Обновленный союз с государством, казавшийся митрополиту Сергию если не благом, то во всяком случае меньшим из зол, обернулся для церкви своего рода аутоиммунным процессом. По выражению директора Общества любителей церковной истории священника Ильи Соловьева, «дар дьявола оказался токсичным». Само понятие «патриаршество» было деформировано. Если в начале XX века патриаршество было восстановлено как форма соборного управления церковью, нацеленная на укрепление ее самостоятельности, то теперь оно стало механизмом влияния государства на церковную жизнь через централизованную иерархическую структуру. «Было изобретено церковное управление нового типа, не предполагавшее соборности, – говорит отец Илья. – Куколь, который возложили на митрополита Сергия – совсем другой куколь, чем тот, который в 1918 году Собор возложил на патриарха Тихона».
Одним из главных следствий разрушения соборности стало то, что миряне вообще перестали ассоциироваться с церковью, оказались не участниками, а зрителями происходивших в ней процессов. Как заметил старший научный сотрудник Института российской истории РАН Игорь Курляндский, оттеснение мирян из церкви привело и к ее ликвидации как общественной силы, превращению в «богадельню для убогих», в гетто.
«Церковный народ перестает попадать в поле внимания даже историков, которые под церковью и сегодня нередко понимают прежде всего иерархию и церковную структуру, – говорит историк Людмила Комиссарова. – Вместе с тем, эпицентром церковной жизни в годы гонений становятся потаенные общины и братства, объединявшие священнослужителей и мирян. Принципиальный для церкви опыт людей святой жизни – мечёвских общин, общины архимандрита Сергия (Савельева), Александро-Невского братства, целой плеяды исповедников веры в Ташкентской епархии – остается не узнанным и не воспринятым».
Опыт собственных святых стал отторгаться церковью как чужеродный, а чуждый стал приниматься как свой. Этот сбой привел к тому, что человеческие качества людей, подобранных на ключевые посты, сами стали работать на развал церкви, помимо давления государства. Как скажет позднее протоиерей Павел Адельгейм, разрушавшие церковь уполномоченные по делам религий «увяли, потому что архиереи дозрели».

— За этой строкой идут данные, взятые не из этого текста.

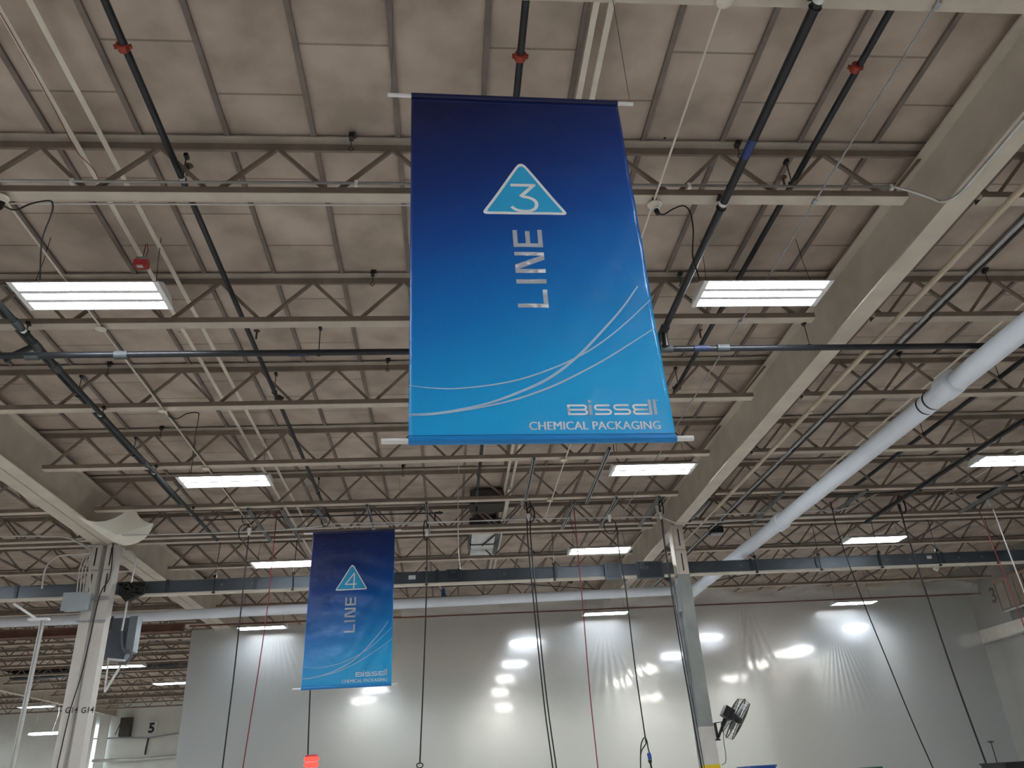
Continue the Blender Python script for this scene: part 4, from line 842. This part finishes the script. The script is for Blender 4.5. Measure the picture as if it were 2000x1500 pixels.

«После 1943 года церковь перешла к совершенно другой экклезиологической модели, – считает священник Георгий Кочетков. – Ущерб был нанесен и единству, и святости, и соборности, и апостоличности, которая связана не просто с преемственностью рукоположений, но с преемственностью духа и смысла жизни, той самой общинности, без которой церковь – уже не церковь. Была создана другая система управления, блокирующая соборность на всех уровнях, в которой Синод выступает как государственное учреждение, а фигура патриарха становится почти папистской. Это происходит не только в нашей церкви, сейчас мы видим, что это становится привлекательным для многих автокефальных церквей, начиная с Константинопольского патриархата».
«Все, что было дано церкви руками Сталина, оказалось ядовитым, отравленным плодом, – отметил, подводя итоги разговора, отец Илья Соловьев. – Если и можно говорить о каких-то позитивных для церкви последствиях от второго восстановления патриаршества в 1943 году, то их ценность не сопоставима с тем вредом, который был причинен ей».
В научно-богословской конференции приняли участие священник Георгий Кочетков, кандидат богословия, профессор, ректор СФИ; священник Илья Соловьев, кандидат богословия, кандидат исторических наук, директор Общества любителей церковной истории; Игорь Курляндский, кандидат исторических наук, старший научный сотрудник Института российской истории РАН; Иван Грибков, кандидат исторических наук; Константин Обозный, кандидат исторических наук, заведующий кафедрой церковно-исторических дисциплин СФИ; Маргарита Шилкина, кандидат философских наук, декан факультета религиоведения СФИ; Лариса Мусина, старший преподаватель, заведующий учебно-методическим отделом СФИ; преподаватели и студенты образовательной программы «История Русской православной церкви в XX веке».